Data segment =
——

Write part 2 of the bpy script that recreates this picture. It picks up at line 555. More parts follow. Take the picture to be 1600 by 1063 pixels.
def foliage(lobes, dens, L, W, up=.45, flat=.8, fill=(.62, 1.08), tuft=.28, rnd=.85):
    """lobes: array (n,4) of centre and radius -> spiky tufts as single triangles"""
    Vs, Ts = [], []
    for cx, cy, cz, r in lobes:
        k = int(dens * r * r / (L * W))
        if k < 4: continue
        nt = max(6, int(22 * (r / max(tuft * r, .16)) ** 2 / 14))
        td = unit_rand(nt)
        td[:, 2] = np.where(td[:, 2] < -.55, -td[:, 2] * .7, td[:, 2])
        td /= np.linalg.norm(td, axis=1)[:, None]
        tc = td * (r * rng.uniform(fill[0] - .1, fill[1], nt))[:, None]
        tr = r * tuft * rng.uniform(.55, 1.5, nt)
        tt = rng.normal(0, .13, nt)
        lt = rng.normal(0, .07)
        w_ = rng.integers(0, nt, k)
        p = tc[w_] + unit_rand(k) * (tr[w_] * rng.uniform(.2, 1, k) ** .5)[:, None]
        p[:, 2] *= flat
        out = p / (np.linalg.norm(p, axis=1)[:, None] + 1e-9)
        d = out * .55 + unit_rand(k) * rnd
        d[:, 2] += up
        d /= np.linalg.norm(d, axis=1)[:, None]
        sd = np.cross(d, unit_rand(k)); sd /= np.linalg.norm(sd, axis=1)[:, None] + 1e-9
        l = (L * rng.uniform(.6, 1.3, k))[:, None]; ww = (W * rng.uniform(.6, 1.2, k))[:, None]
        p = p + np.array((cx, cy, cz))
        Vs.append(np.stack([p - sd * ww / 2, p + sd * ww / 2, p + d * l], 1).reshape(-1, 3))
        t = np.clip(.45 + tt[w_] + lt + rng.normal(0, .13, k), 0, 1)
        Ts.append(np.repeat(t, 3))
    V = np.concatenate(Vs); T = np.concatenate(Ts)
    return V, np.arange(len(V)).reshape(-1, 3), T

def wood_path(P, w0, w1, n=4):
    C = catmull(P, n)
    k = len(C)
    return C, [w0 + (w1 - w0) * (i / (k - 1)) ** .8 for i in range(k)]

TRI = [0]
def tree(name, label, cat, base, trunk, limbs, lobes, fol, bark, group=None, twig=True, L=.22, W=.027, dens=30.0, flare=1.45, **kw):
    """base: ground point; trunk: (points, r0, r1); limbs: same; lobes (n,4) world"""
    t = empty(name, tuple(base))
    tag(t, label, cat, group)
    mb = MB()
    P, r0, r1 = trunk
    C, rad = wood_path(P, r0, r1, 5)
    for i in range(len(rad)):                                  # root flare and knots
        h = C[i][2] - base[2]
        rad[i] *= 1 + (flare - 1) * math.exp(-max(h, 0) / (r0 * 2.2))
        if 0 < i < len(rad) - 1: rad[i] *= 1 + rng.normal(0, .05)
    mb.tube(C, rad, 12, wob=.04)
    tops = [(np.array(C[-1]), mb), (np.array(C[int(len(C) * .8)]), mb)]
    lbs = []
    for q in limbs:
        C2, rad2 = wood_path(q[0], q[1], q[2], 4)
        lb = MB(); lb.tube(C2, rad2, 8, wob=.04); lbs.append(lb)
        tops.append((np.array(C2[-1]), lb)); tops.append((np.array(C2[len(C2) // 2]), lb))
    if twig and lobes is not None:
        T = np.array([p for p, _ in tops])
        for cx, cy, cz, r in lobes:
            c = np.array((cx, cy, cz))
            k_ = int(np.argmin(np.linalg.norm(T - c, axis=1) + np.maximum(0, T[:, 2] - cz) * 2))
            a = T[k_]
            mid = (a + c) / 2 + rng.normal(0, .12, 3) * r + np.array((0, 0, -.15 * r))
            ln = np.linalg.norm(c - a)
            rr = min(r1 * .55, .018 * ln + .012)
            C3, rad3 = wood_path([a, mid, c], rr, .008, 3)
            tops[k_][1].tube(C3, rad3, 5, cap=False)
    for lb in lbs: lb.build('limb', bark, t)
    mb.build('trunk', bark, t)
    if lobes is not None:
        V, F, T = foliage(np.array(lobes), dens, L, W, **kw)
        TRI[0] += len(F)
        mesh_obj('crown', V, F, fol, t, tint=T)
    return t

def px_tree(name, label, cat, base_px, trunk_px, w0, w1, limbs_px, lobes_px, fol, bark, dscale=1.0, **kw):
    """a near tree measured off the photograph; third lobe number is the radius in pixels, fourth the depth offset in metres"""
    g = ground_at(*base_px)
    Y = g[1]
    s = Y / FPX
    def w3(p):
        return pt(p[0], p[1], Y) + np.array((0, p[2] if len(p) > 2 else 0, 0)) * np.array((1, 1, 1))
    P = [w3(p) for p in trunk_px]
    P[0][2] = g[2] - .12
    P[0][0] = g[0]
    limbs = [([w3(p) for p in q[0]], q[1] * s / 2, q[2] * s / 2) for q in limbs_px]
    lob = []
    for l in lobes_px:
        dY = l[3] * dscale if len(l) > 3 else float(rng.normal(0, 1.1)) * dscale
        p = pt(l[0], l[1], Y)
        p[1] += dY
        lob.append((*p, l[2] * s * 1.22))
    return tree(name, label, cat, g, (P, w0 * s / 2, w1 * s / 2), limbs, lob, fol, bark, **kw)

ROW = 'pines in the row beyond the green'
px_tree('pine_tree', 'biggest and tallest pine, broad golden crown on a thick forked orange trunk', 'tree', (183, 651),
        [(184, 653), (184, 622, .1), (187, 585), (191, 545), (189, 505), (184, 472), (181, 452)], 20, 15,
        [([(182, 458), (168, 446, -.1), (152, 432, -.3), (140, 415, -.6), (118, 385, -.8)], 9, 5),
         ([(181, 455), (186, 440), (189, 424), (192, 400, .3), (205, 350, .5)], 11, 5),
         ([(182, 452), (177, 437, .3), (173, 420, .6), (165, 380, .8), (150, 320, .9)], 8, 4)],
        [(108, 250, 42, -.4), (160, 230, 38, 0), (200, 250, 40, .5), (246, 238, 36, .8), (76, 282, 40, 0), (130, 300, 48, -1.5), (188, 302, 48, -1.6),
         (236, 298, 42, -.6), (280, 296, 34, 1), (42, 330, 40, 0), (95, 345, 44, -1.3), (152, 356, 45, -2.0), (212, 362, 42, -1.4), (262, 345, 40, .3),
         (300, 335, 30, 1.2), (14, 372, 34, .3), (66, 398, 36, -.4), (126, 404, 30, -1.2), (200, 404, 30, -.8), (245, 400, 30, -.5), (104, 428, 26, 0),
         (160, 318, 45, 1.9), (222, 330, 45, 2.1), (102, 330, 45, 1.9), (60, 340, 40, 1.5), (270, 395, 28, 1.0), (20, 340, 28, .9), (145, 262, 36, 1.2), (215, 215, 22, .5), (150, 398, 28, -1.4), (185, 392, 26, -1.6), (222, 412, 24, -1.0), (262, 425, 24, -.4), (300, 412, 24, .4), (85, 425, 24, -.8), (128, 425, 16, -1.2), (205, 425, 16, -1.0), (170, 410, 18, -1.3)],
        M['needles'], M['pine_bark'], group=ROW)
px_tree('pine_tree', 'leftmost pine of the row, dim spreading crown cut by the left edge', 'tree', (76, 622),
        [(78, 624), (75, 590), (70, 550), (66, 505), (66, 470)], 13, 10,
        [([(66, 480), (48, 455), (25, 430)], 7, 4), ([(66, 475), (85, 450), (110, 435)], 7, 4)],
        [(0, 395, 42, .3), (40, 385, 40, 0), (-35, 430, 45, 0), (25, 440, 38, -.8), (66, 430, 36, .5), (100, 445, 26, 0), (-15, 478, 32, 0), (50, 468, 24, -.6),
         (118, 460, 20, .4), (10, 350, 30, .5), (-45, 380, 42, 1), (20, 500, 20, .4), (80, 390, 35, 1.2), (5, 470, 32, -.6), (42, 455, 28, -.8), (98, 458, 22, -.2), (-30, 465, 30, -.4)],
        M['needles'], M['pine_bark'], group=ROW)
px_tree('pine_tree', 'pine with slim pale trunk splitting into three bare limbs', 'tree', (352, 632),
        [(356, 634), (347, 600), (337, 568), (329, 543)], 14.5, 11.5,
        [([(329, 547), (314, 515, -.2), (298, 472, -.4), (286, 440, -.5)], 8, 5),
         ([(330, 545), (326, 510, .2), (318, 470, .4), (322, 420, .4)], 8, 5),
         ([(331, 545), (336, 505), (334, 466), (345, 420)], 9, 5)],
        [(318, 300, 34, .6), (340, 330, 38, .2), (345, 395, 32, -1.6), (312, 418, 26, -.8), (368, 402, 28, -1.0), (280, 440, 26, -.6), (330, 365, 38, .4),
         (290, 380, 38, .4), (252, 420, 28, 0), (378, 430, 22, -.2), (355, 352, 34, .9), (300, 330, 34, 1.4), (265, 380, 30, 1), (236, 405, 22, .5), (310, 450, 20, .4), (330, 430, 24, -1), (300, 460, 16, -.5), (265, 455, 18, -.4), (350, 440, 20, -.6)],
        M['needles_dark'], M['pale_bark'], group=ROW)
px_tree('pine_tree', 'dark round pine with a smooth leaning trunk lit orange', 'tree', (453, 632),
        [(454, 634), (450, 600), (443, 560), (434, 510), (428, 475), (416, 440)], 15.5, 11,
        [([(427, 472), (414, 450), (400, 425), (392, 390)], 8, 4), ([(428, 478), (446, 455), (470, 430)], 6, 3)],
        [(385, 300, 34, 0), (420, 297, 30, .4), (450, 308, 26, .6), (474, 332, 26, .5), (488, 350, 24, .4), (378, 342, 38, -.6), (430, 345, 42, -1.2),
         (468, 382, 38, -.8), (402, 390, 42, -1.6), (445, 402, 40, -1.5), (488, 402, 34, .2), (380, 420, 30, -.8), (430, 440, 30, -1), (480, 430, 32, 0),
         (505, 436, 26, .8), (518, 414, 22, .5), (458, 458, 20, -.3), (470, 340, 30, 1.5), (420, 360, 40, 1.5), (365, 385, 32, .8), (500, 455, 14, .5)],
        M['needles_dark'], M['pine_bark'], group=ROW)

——

Task prompt = Using the listing above, show each line holding the string "with".

Expected output =
px_tree('pine_tree', 'pine with slim pale trunk splitting into three bare limbs', 'tree', (352, 632),
px_tree('pine_tree', 'dark round pine with a smooth leaning trunk lit orange', 'tree', (453, 632),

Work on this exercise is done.